◆ **SUPPLIED MATERIAL**
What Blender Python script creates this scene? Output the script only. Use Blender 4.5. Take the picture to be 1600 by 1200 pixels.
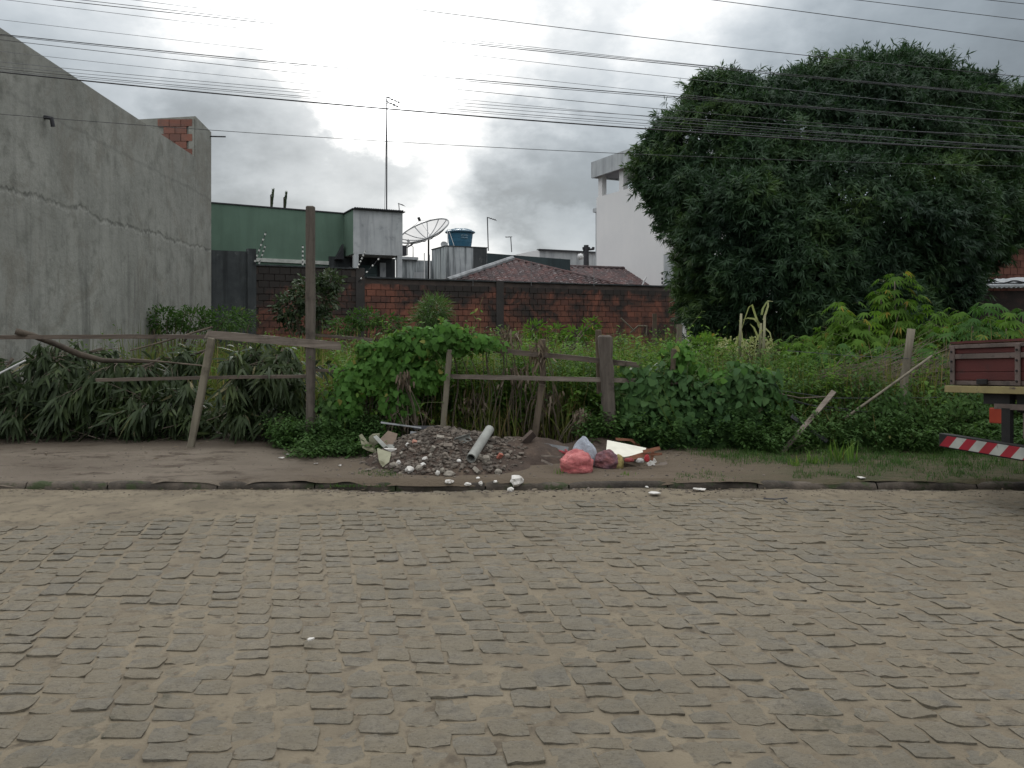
import bpy, bmesh, math, random
import numpy as np
from mathutils import Vector, Matrix

for _o in list(bpy.data.objects):
    bpy.data.objects.remove(_o)
SC = bpy.context.scene
COL = SC.collection
R = math.radians
rng = np.random.default_rng(7)
random.seed(7)
F = 1240.0      # focal length in photograph pixels
HZ = 515.0      # horizon row
EYE = 1.5

# ------------------------------------------------------------------ camera
cam = bpy.data.cameras.new('camera')
camo = bpy.data.objects.new('camera', cam)
COL.objects.link(camo)
camo.location = (0, 0, EYE)
camo.rotation_euler = (R(90), 0, 0)
cam.sensor_width = 36
cam.lens = 36 * F / 1600
cam.shift_y = -(600 - HZ) / 1600
cam.clip_start = 0.05
cam.clip_end = 3000
SC.camera = camo

# ------------------------------------------------------------------ sky and light
SUN_DIR = Vector((-0.19, 1.0, 0.36)).normalized()
sun_el = math.asin(SUN_DIR.z)
sun_az = math.atan2(SUN_DIR.x, SUN_DIR.y)

world = bpy.data.worlds.new('World')
SC.world = world
world.use_nodes = True
WN = world.node_tree
WN.nodes.clear()

def pdir(px, py):
    return Vector(((px - 800) / F, 1.0, (HZ - py) / F)).normalized()

def build_sky():
    N, Lk = WN.nodes, WN.links
    out = N.new('ShaderNodeOutputWorld')
    bg = N.new('ShaderNodeBackground')
    tc = N.new('ShaderNodeTexCoord')
    def math_(op, a, b=None, c=None, clamp=False):
        m = N.new('ShaderNodeMath'); m.operation = op; m.use_clamp = clamp
        for i, v in enumerate((a, b, c)):
            if v is None: continue
            if isinstance(v, (int, float)): m.inputs[i].default_value = v
            else: Lk.new(v, m.inputs[i])
        return m.outputs[0]
    def vm(op, a, b):
        m = N.new('ShaderNodeVectorMath'); m.operation = op
        for i, v in enumerate((a, b)):
            if isinstance(v, (tuple, Vector)): m.inputs[i].default_value = tuple(v)
            else: Lk.new(v, m.inputs[i])
        return m
    def noise(vec, scale, detail=4, rough=.55):
        n = N.new('ShaderNodeTexNoise'); n.inputs['Scale'].default_value = scale
        n.inputs['Detail'].default_value = detail; n.inputs['Roughness'].default_value = rough
        Lk.new(vec, n.inputs['Vector']); return n
    D = tc.outputs['Generated']
    # stretch towards the horizon a little so clouds flatten
    st = vm('MULTIPLY', D, (1, 1, 1.7)).outputs[0]
    nz = noise(st, 4.5, 4)
    off = vm('SUBTRACT', nz.outputs['Color'], (.5, .5, .5)).outputs[0]
    sc = N.new('ShaderNodeVectorMath'); sc.operation = 'SCALE'; Lk.new(off, sc.inputs[0]); sc.inputs['Scale'].default_value = .15
    Dw = vm('ADD', D, sc.outputs[0]).outputs[0]
    Dn = N.new('ShaderNodeVectorMath'); Dn.operation = 'NORMALIZE'; Lk.new(Dw, Dn.inputs[0]); Dn = Dn.outputs[0]
    nz2 = noise(st, 7.5, 6, .6)
    off2 = vm('SUBTRACT', nz2.outputs['Color'], (.5, .5, .5)).outputs[0]
    sc2 = N.new('ShaderNodeVectorMath'); sc2.operation = 'SCALE'; Lk.new(off2, sc2.inputs[0]); sc2.inputs['Scale'].default_value = .26
    D2 = vm('NORMALIZE', vm('ADD', Dn, sc2.outputs[0]).outputs[0], (0, 0, 0)).outputs[0]
    def blob(px, py, rin, rout, vec=D2):
        d = vm('DOT_PRODUCT', vec, pdir(px, py)).outputs['Value']
        mr = N.new('ShaderNodeMapRange'); mr.interpolation_type = 'SMOOTHSTEP'
        Lk.new(d, mr.inputs['Value'])
        mr.inputs['From Min'].default_value = math.cos(rout); mr.inputs['From Max'].default_value = math.cos(rin)
        return mr.outputs['Result']
    dark = None
    for (px, py, a, b, s) in ((420, 290, .05, .20, 1.0), (575, 275, .03, .12, .95), (860, 300, .03, .18, .85),
                              (1480, 20, .1, .36, 1.0), (1620, 180, .05, .26, .75), (200, 160, .02, .12, .35),
                              (-250, 200, .1, .4, .6), (860, 70, .04, .19, .55), (300, 40, .03, .15, .25), (1000, 200, .03, .16, .38), (1900, 100, .1, .5, .7)):
        v = math_('MULTIPLY', blob(px, py, a, b), s)
        dark = v if dark is None else math_('MAXIMUM', dark, v)
    n2 = noise(st, 2.6, 6, .6)
    mr = N.new('ShaderNodeMapRange'); Lk.new(n2.outputs['Fac'], mr.inputs['Value'])
    mr.inputs['From Min'].default_value = .35; mr.inputs['From Max'].default_value = .68
    n2v = mr.outputs['Result']
    n3 = noise(st, 11, 5, .6)
    # out of view the deck carries the same mottling
    g_wide = blob(560, 90, .02, .62)
    g_mid = blob(600, 100, .0, .25)
    g_core = blob(575, 60, .0, .14)
    light = None
    for (px, py, a, b, s) in ((700, 345, .02, .12, .9), (900, 375, .01, .07, .5), (1130, 30, .02, .15, .4), (1540, 330, .02, .1, .5)):
        v = math_('MULTIPLY', blob(px, py, a, b), s)
        light = v if light is None else math_('MAXIMUM', light, v)
    L = math_('ADD', math_('MULTIPLY', n2v, .15), .41)
    L = math_('ADD', L, math_('MULTIPLY', math_('SUBTRACT', n3.outputs['Fac'], .5), .26))
    L = math_('ADD', L, math_('MULTIPLY', g_wide, .10))
    L = math_('ADD', L, math_('MULTIPLY', light, .46))
    L = math_('ADD', L, math_('MULTIPLY', g_mid, .62))
    keep = math_('SUBTRACT', 1, math_('MULTIPLY', dark, .55))
    L = math_('MULTIPLY', L, keep)
    # overcast law: the deck brightens smoothly toward the zenith, all round
    sepz = N.new('ShaderNodeSeparateXYZ'); Lk.new(D, sepz.inputs[0])
    zz = math_('SUBTRACT', math_('MAXIMUM', sepz.outputs[2], 0.0), .22)
    zen = math_('ADD', math_('MULTIPLY', math_('MAXIMUM', zz, 0.0), 4.2), 1.0)
    L = math_('MULTIPLY', L, zen)
    L = math_('ADD', L, math_('MULTIPLY', g_core, 1.3))
    tint = N.new('ShaderNodeMix'); tint.data_type = 'RGBA'
    tint.inputs['A'].default_value = (.86, .99, 1.10, 1); tint.inputs['B'].default_value = (.98, 1.0, 1.01, 1)
    mr2 = N.new('ShaderNodeMapRange'); Lk.new(L, mr2.inputs['Value'])
    mr2.inputs['From Min'].default_value = .3; mr2.inputs['From Max'].default_value = .85
    Lk.new(mr2.outputs['Result'], tint.inputs['Factor'])
    mul = N.new('ShaderNodeVectorMath'); mul.operation = 'SCALE'
    Lk.new(tint.outputs['Result'], mul.inputs[0]); Lk.new(L, mul.inputs['Scale'])
    sky = N.new('ShaderNodeTexSky'); sky.sky_type = 'NISHITA'; sky.sun_disc = False
    sky.sun_elevation = sun_el; sky.sun_rotation = sun_az
    s2 = N.new('ShaderNodeVectorMath'); s2.operation = 'SCALE'; Lk.new(sky.outputs[0], s2.inputs[0]); s2.inputs['Scale'].default_value = .004
    add = vm('ADD', mul.outputs[0], s2.outputs[0]).outputs[0]
    Lk.new(add, bg.inputs['Color']); bg.inputs['Strength'].default_value = 1.0
    Lk.new(bg.outputs[0], out.inputs[0])
build_sky()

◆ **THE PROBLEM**
Omit each picture, then return all of the listing exactly as it stands.

◆ **ANSWER BELOW**
What Blender Python script creates this scene? Output the script only. Use Blender 4.5. Take the picture to be 1600 by 1200 pixels.
import bpy, bmesh, math, random
import numpy as np
from mathutils import Vector, Matrix

for _o in list(bpy.data.objects):
    bpy.data.objects.remove(_o)
SC = bpy.context.scene
COL = SC.collection
R = math.radians
rng = np.random.default_rng(7)
random.seed(7)
F = 1240.0      # focal length in photograph pixels
HZ = 515.0      # horizon row
EYE = 1.5

# ------------------------------------------------------------------ camera
cam = bpy.data.cameras.new('camera')
camo = bpy.data.objects.new('camera', cam)
COL.objects.link(camo)
camo.location = (0, 0, EYE)
camo.rotation_euler = (R(90), 0, 0)
cam.sensor_width = 36
cam.lens = 36 * F / 1600
cam.shift_y = -(600 - HZ) / 1600
cam.clip_start = 0.05
cam.clip_end = 3000
SC.camera = camo

# ------------------------------------------------------------------ sky and light
SUN_DIR = Vector((-0.19, 1.0, 0.36)).normalized()
sun_el = math.asin(SUN_DIR.z)
sun_az = math.atan2(SUN_DIR.x, SUN_DIR.y)

world = bpy.data.worlds.new('World')
SC.world = world
world.use_nodes = True
WN = world.node_tree
WN.nodes.clear()

def pdir(px, py):
    return Vector(((px - 800) / F, 1.0, (HZ - py) / F)).normalized()

def build_sky():
    N, Lk = WN.nodes, WN.links
    out = N.new('ShaderNodeOutputWorld')
    bg = N.new('ShaderNodeBackground')
    tc = N.new('ShaderNodeTexCoord')
    def math_(op, a, b=None, c=None, clamp=False):
        m = N.new('ShaderNodeMath'); m.operation = op; m.use_clamp = clamp
        for i, v in enumerate((a, b, c)):
            if v is None: continue
            if isinstance(v, (int, float)): m.inputs[i].default_value = v
            else: Lk.new(v, m.inputs[i])
        return m.outputs[0]
    def vm(op, a, b):
        m = N.new('ShaderNodeVectorMath'); m.operation = op
        for i, v in enumerate((a, b)):
            if isinstance(v, (tuple, Vector)): m.inputs[i].default_value = tuple(v)
            else: Lk.new(v, m.inputs[i])
        return m
    def noise(vec, scale, detail=4, rough=.55):
        n = N.new('ShaderNodeTexNoise'); n.inputs['Scale'].default_value = scale
        n.inputs['Detail'].default_value = detail; n.inputs['Roughness'].default_value = rough
        Lk.new(vec, n.inputs['Vector']); return n
    D = tc.outputs['Generated']
    # stretch towards the horizon a little so clouds flatten
    st = vm('MULTIPLY', D, (1, 1, 1.7)).outputs[0]
    nz = noise(st, 4.5, 4)
    off = vm('SUBTRACT', nz.outputs['Color'], (.5, .5, .5)).outputs[0]
    sc = N.new('ShaderNodeVectorMath'); sc.operation = 'SCALE'; Lk.new(off, sc.inputs[0]); sc.inputs['Scale'].default_value = .15
    Dw = vm('ADD', D, sc.outputs[0]).outputs[0]
    Dn = N.new('ShaderNodeVectorMath'); Dn.operation = 'NORMALIZE'; Lk.new(Dw, Dn.inputs[0]); Dn = Dn.outputs[0]
    nz2 = noise(st, 7.5, 6, .6)
    off2 = vm('SUBTRACT', nz2.outputs['Color'], (.5, .5, .5)).outputs[0]
    sc2 = N.new('ShaderNodeVectorMath'); sc2.operation = 'SCALE'; Lk.new(off2, sc2.inputs[0]); sc2.inputs['Scale'].default_value = .26
    D2 = vm('NORMALIZE', vm('ADD', Dn, sc2.outputs[0]).outputs[0], (0, 0, 0)).outputs[0]
    def blob(px, py, rin, rout, vec=D2):
        d = vm('DOT_PRODUCT', vec, pdir(px, py)).outputs['Value']
        mr = N.new('ShaderNodeMapRange'); mr.interpolation_type = 'SMOOTHSTEP'
        Lk.new(d, mr.inputs['Value'])
        mr.inputs['From Min'].default_value = math.cos(rout); mr.inputs['From Max'].default_value = math.cos(rin)
        return mr.outputs['Result']
    dark = None
    for (px, py, a, b, s) in ((420, 290, .05, .20, 1.0), (575, 275, .03, .12, .95), (860, 300, .03, .18, .85),
                              (1480, 20, .1, .36, 1.0), (1620, 180, .05, .26, .75), (200, 160, .02, .12, .35),
                              (-250, 200, .1, .4, .6), (860, 70, .04, .19, .55), (300, 40, .03, .15, .25), (1000, 200, .03, .16, .38), (1900, 100, .1, .5, .7)):
        v = math_('MULTIPLY', blob(px, py, a, b), s)
        dark = v if dark is None else math_('MAXIMUM', dark, v)
    n2 = noise(st, 2.6, 6, .6)
    mr = N.new('ShaderNodeMapRange'); Lk.new(n2.outputs['Fac'], mr.inputs['Value'])
    mr.inputs['From Min'].default_value = .35; mr.inputs['From Max'].default_value = .68
    n2v = mr.outputs['Result']
    n3 = noise(st, 11, 5, .6)
    # out of view the deck carries the same mottling
    g_wide = blob(560, 90, .02, .62)
    g_mid = blob(600, 100, .0, .25)
    g_core = blob(575, 60, .0, .14)
    light = None
    for (px, py, a, b, s) in ((700, 345, .02, .12, .9), (900, 375, .01, .07, .5), (1130, 30, .02, .15, .4), (1540, 330, .02, .1, .5)):
        v = math_('MULTIPLY', blob(px, py, a, b), s)
        light = v if light is None else math_('MAXIMUM', light, v)
    L = math_('ADD', math_('MULTIPLY', n2v, .15), .41)
    L = math_('ADD', L, math_('MULTIPLY', math_('SUBTRACT', n3.outputs['Fac'], .5), .26))
    L = math_('ADD', L, math_('MULTIPLY', g_wide, .10))
    L = math_('ADD', L, math_('MULTIPLY', light, .46))
    L = math_('ADD', L, math_('MULTIPLY', g_mid, .62))
    keep = math_('SUBTRACT', 1, math_('MULTIPLY', dark, .55))
    L = math_('MULTIPLY', L, keep)
    # overcast law: the deck brightens smoothly toward the zenith, all round
    sepz = N.new('ShaderNodeSeparateXYZ'); Lk.new(D, sepz.inputs[0])
    zz = math_('SUBTRACT', math_('MAXIMUM', sepz.outputs[2], 0.0), .22)
    zen = math_('ADD', math_('MULTIPLY', math_('MAXIMUM', zz, 0.0), 4.2), 1.0)
    L = math_('MULTIPLY', L, zen)
    L = math_('ADD', L, math_('MULTIPLY', g_core, 1.3))
    tint = N.new('ShaderNodeMix'); tint.data_type = 'RGBA'
    tint.inputs['A'].default_value = (.86, .99, 1.10, 1); tint.inputs['B'].default_value = (.98, 1.0, 1.01, 1)
    mr2 = N.new('ShaderNodeMapRange'); Lk.new(L, mr2.inputs['Value'])
    mr2.inputs['From Min'].default_value = .3; mr2.inputs['From Max'].default_value = .85
    Lk.new(mr2.outputs['Result'], tint.inputs['Factor'])
    mul = N.new('ShaderNodeVectorMath'); mul.operation = 'SCALE'
    Lk.new(tint.outputs['Result'], mul.inputs[0]); Lk.new(L, mul.inputs['Scale'])
    sky = N.new('ShaderNodeTexSky'); sky.sky_type = 'NISHITA'; sky.sun_disc = False
    sky.sun_elevation = sun_el; sky.sun_rotation = sun_az
    s2 = N.new('ShaderNodeVectorMath'); s2.operation = 'SCALE'; Lk.new(sky.outputs[0], s2.inputs[0]); s2.inputs['Scale'].default_value = .004
    add = vm('ADD', mul.outputs[0], s2.outputs[0]).outputs[0]
    Lk.new(add, bg.inputs['Color']); bg.inputs['Strength'].default_value = 1.0
    Lk.new(bg.outputs[0], out.inputs[0])
build_sky()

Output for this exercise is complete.